Celebrities and Philanthropy

Hollywood: Land of opulent wealth and angelic do-gooders looking to make a change for the better in the world. (Wait. What?) While not all celebrities are as good and as pure as Oprah when it comes to philanthropic endeavors, every one has their merits. Celine Dion started a foundation for research in cystic fibrosis, Paul McCartney started a charity organization to stop the planting of landmines and to facilitate their removal, and year after year Arnold Schwarzenegger supports the Special Olympics.

Celeb Philanthropy by Georgia LoShiavoBottomless pockets don’t automatically entail bottomless hearts – I get it. But the fact of the matter is that money is being sent to the sources it needs to be sent, and it’s being spent in the ways in which it needs to be spent.

Tiger Woods has been named the fifth largest philanthropist in Hollywood, having donated a staggering $9.5 million to the Tiger Woods Foundation. There’s no getting around the fact that organizations are desperate for money, no matter whose wallet it comes from (or the bad press attached to their celebrity donor).

If Sandra Bullock can afford to donate $1 million to relief causes after 9/11 and another $1 million three years later for the Indonesian tsunami, are we seriously going to fault her for it? Really?
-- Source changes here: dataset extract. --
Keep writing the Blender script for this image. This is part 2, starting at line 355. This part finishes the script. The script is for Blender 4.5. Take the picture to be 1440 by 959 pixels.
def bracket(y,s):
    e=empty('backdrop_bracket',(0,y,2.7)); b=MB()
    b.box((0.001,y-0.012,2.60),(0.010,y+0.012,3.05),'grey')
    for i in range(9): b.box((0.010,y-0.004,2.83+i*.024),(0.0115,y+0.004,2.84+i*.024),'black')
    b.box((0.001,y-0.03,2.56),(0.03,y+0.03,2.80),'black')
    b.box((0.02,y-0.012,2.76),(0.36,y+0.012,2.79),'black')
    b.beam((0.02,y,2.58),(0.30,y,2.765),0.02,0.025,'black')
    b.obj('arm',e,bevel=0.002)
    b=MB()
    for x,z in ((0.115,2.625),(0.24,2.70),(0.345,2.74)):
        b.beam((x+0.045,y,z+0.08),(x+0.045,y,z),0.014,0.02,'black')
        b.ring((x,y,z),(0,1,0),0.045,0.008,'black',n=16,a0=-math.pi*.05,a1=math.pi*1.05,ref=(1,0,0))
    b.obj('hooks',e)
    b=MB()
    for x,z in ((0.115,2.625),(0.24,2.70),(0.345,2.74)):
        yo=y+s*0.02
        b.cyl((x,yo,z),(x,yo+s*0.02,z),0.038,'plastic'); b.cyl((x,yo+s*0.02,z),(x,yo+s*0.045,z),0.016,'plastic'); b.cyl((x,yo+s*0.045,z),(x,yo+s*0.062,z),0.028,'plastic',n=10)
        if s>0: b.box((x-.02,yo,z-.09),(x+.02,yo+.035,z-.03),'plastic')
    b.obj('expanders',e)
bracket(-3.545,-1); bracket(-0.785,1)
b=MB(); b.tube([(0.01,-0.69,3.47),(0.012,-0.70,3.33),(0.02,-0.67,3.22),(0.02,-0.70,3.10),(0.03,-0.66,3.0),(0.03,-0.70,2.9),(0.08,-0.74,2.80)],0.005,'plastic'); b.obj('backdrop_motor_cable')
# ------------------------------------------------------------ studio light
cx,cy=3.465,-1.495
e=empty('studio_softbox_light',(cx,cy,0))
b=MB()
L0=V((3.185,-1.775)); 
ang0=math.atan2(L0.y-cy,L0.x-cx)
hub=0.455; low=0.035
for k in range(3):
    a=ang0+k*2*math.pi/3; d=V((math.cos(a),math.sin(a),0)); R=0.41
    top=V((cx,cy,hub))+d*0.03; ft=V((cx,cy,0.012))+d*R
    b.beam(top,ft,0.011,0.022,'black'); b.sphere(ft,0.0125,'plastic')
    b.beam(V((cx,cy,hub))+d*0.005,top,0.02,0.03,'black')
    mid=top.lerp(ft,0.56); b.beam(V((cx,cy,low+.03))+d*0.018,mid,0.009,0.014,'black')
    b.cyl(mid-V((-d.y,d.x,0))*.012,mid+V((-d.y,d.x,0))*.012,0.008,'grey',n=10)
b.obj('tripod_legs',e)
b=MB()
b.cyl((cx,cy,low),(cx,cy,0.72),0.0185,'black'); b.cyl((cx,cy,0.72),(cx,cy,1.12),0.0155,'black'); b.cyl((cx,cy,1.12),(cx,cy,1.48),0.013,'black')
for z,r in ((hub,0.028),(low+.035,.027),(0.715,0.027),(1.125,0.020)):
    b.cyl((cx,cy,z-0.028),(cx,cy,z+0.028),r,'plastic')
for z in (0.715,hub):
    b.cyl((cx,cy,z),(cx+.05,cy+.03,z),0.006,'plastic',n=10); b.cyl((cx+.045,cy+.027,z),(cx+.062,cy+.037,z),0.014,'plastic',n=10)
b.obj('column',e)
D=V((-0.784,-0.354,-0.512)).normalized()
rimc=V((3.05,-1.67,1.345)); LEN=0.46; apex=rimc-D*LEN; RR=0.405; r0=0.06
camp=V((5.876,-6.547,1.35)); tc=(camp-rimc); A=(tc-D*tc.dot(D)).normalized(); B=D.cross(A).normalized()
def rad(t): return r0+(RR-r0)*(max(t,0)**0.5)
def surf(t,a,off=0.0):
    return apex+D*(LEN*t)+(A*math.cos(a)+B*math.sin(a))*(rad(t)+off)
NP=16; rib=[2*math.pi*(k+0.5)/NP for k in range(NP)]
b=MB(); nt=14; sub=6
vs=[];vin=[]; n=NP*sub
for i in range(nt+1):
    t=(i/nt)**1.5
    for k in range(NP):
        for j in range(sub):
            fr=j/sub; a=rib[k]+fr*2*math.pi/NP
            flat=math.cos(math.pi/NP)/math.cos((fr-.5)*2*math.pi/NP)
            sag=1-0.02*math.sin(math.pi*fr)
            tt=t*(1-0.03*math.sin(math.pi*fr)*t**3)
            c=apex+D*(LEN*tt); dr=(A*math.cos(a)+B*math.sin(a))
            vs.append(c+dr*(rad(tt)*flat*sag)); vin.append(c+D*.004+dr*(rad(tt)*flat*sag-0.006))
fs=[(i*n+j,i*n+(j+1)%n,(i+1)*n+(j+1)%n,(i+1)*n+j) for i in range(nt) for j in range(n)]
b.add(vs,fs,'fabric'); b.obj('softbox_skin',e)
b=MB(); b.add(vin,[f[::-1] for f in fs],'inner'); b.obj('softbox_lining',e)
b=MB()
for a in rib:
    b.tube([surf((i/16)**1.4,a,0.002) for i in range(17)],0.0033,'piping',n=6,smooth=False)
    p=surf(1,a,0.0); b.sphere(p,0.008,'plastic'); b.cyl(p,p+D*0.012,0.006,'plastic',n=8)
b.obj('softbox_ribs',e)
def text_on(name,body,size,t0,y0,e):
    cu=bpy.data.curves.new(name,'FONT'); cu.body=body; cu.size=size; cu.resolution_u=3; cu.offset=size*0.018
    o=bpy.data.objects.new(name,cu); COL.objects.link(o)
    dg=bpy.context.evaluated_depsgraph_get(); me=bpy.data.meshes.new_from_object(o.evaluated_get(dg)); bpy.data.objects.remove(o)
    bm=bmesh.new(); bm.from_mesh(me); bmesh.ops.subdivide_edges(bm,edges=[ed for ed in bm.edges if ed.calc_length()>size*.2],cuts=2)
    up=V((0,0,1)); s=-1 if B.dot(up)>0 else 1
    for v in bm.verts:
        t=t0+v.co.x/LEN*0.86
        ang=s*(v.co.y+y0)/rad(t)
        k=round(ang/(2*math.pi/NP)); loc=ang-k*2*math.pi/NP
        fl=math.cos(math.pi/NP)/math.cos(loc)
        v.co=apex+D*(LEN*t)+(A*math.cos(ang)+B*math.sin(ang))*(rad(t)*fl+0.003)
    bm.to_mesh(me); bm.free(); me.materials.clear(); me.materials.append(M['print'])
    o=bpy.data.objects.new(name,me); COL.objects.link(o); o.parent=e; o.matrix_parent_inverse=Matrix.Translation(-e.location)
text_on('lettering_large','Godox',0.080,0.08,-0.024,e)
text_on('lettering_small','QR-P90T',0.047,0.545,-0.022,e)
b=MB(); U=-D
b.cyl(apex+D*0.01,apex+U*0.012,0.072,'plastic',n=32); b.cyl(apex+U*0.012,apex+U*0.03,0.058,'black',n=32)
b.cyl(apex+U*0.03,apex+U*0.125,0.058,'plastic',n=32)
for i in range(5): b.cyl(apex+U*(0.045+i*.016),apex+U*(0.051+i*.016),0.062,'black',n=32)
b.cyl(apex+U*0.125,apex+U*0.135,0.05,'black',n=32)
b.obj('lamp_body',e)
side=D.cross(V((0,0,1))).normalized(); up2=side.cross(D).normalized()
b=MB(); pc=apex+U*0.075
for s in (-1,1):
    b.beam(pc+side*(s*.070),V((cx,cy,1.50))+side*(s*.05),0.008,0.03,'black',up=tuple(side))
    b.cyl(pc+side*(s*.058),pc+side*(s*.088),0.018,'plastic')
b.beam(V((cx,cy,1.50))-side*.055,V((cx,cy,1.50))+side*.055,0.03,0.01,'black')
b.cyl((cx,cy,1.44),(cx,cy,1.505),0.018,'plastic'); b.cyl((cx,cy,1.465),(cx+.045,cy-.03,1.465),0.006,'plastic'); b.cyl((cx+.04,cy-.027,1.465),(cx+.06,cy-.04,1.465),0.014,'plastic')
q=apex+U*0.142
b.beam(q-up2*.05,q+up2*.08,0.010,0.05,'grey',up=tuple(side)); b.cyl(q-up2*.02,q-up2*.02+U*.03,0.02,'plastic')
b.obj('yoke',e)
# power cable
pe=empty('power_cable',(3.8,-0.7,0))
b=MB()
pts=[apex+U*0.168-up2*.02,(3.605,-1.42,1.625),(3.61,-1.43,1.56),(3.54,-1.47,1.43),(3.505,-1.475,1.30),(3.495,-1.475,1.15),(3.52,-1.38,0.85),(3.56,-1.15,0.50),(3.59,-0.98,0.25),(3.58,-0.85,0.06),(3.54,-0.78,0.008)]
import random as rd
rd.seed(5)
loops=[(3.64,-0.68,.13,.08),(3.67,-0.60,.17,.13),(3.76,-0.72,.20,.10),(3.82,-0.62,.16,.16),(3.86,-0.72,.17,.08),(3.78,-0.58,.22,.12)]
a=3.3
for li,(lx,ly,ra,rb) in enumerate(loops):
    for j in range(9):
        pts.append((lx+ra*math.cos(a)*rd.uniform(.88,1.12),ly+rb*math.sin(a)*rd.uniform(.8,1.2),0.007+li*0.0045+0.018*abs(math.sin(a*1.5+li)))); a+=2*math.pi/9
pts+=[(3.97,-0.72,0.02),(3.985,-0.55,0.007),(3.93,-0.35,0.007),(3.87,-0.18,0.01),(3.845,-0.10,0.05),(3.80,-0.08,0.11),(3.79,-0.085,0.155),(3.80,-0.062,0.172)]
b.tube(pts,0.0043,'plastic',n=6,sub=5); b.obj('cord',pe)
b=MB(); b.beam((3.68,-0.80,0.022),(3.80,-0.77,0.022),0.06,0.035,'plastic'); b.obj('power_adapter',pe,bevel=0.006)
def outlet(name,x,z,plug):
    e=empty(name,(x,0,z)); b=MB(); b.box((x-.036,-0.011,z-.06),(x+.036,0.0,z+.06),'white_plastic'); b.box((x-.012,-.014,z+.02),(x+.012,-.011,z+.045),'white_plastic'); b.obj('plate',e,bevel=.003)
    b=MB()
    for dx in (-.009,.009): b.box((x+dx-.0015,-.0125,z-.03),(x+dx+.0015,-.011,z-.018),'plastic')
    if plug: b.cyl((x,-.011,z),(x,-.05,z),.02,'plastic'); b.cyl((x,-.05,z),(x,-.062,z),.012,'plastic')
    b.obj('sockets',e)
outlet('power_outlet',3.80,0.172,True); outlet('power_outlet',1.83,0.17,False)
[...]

We can play the holier-than-thou game, claiming that our money is worth more because we can’t afford it as much. Guess what? It’s not true. That organization you’re supporting? They’d rather have an easy $1 million from a celebrity than a hard-earned $20 from you. Can you blame them? I sure as hell can’t.

Oh wait, apparently Chuck Klosterman can. In his 2009 book of essays, he proclaims: “Because of course charity is wonderful, [but] there’s something perverse about public altruism; it always feels like the individual is trying to purchase ‘good person’ status. … Oprah is doing something good, but not necessarily for the motive of goodness. And the motive matters.” Um, what? Shut up. Tell that to the person whose child is dying of thirst, or the person whose mother’s leg was blown off by a land mine. I dare you. “Motive matters” my ass, Chuckie. It may matter to those of us sitting in our comfy beds watching “Grey’s Anatomy” episodes (go season 6!), but it doesn’t matter to people in the thick of a crisis.

We can get all caught up thinking about the ethical ramifications of celebrities’ actions, but do you really think the people receiving aid care if Oprah gets awesome press for Oprah’s Angel Network if it allows their little girl to have an education? (Psst…I have news for you. The answer is no, they don’t).

Celebrities wield influence. Whether you agree with the idolization of celebrities or not, you can’t change that fact. If Angelina Jolie’s name is stamped on an organization and Bono holds a concert for it, that organization is going to gain more attention, and they’re going to get more donations.

Celebrities are people. As much as we might forget it, they are, and some of them are very good people that exert power and influence to get more things done than any of us combined ever will. Some of them aren’t such good people, and they hold charity banquets to get a pat on the back and told how great they are. In the end, that money is still being sent, and those people are still being helped. Whether you embrace it or reject it, respect it.